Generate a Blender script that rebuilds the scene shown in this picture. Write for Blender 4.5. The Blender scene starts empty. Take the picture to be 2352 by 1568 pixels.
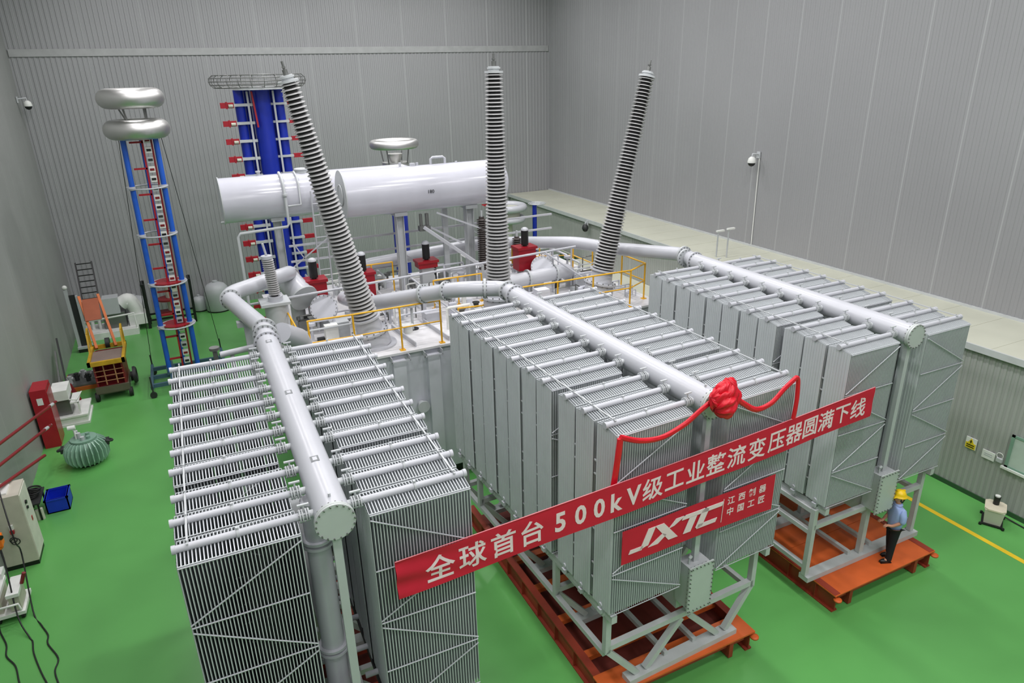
import bpy, math, random
from mathutils import Vector, Matrix
random.seed(7)
S = bpy.context.scene
COL = S.collection
PI = math.pi
V = Vector

# ------------------------------------------------------------------ camera
F_PX = 1581.13
YAW, PITCH, ROLL, CAM_H = 0.4455, 0.3750, -0.0232, 11.0236
fw = V((math.sin(YAW)*math.cos(PITCH), math.cos(YAW)*math.cos(PITCH), -math.sin(PITCH)))
rt = V((math.cos(YAW), -math.sin(YAW), 0)); up = rt.cross(fw)
r2 = rt*math.cos(ROLL) + up*math.sin(ROLL); u2 = up*math.cos(ROLL) - rt*math.sin(ROLL)
cam = bpy.data.cameras.new('camera'); cam.sensor_width = 36; cam.lens = F_PX/2352*36
cam.clip_start = .1; cam.clip_end = 200
co = bpy.data.objects.new('camera', cam); COL.objects.link(co)
M3 = Matrix((r2, u2, -fw)).transposed()
co.matrix_world = Matrix.Translation((0, 0, CAM_H)) @ M3.to_4x4()
S.camera = co
# ------------------------------------------------------------------ world, lamps, exposure
w = bpy.data.worlds.new('world'); S.world = w; w.use_nodes = True
w.node_tree.nodes['Background'].inputs[0].default_value = (.8, .85, .9, 1)
w.node_tree.nodes['Background'].inputs[1].default_value = .3
LAMP = .95
def lamp(x, y, p, sx=1.0, sy=1.0):
    l = bpy.data.lights.new('high_bay_lamp', 'AREA'); l.shape = 'RECTANGLE'; l.size = sx; l.size_y = sy
    l.energy = p; l.spread = math.radians(175); l.color = (1, .975, .99)
    o = bpy.data.objects.new('high_bay_lamp', l); o.location = (x, y, 16.9); COL.objects.link(o)
for y, k in ((-19, .5), (-14, .6), (-9, .7), (-4, .8), (2, .95), (8, 1.0), (14, 1.1), (20, 1.1), (26, 1.1), (32.5, 1.0)):
    for ix, x in enumerate((-1, 4.5, 10, 15.5)):
        lamp(x, y, (200, 235, 250, 215)[ix]*LAMP*k, 1.0, 1.0)
S.view_settings.view_transform = 'Standard'; S.view_settings.look = 'None'
S.view_settings.gamma = 1; S.view_settings.use_curve_mapping = False
S.view_settings.exposure = 0.25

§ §

THE REQUEST> Write the listing above out again exactly, dropping each image.

COMPLETED TASK>
Generate a Blender script that rebuilds the scene shown in this picture. Write for Blender 4.5. The Blender scene starts empty. Take the picture to be 2352 by 1568 pixels.
import bpy, math, random
from mathutils import Vector, Matrix
random.seed(7)
S = bpy.context.scene
COL = S.collection
PI = math.pi
V = Vector

# ------------------------------------------------------------------ camera
F_PX = 1581.13
YAW, PITCH, ROLL, CAM_H = 0.4455, 0.3750, -0.0232, 11.0236
fw = V((math.sin(YAW)*math.cos(PITCH), math.cos(YAW)*math.cos(PITCH), -math.sin(PITCH)))
rt = V((math.cos(YAW), -math.sin(YAW), 0)); up = rt.cross(fw)
r2 = rt*math.cos(ROLL) + up*math.sin(ROLL); u2 = up*math.cos(ROLL) - rt*math.sin(ROLL)
cam = bpy.data.cameras.new('camera'); cam.sensor_width = 36; cam.lens = F_PX/2352*36
cam.clip_start = .1; cam.clip_end = 200
co = bpy.data.objects.new('camera', cam); COL.objects.link(co)
M3 = Matrix((r2, u2, -fw)).transposed()
co.matrix_world = Matrix.Translation((0, 0, CAM_H)) @ M3.to_4x4()
S.camera = co
# ------------------------------------------------------------------ world, lamps, exposure
w = bpy.data.worlds.new('world'); S.world = w; w.use_nodes = True
w.node_tree.nodes['Background'].inputs[0].default_value = (.8, .85, .9, 1)
w.node_tree.nodes['Background'].inputs[1].default_value = .3
LAMP = .95
def lamp(x, y, p, sx=1.0, sy=1.0):
    l = bpy.data.lights.new('high_bay_lamp', 'AREA'); l.shape = 'RECTANGLE'; l.size = sx; l.size_y = sy
    l.energy = p; l.spread = math.radians(175); l.color = (1, .975, .99)
    o = bpy.data.objects.new('high_bay_lamp', l); o.location = (x, y, 16.9); COL.objects.link(o)
for y, k in ((-19, .5), (-14, .6), (-9, .7), (-4, .8), (2, .95), (8, 1.0), (14, 1.1), (20, 1.1), (26, 1.1), (32.5, 1.0)):
    for ix, x in enumerate((-1, 4.5, 10, 15.5)):
        lamp(x, y, (200, 235, 250, 215)[ix]*LAMP*k, 1.0, 1.0)
S.view_settings.view_transform = 'Standard'; S.view_settings.look = 'None'
S.view_settings.gamma = 1; S.view_settings.use_curve_mapping = False
S.view_settings.exposure = 0.25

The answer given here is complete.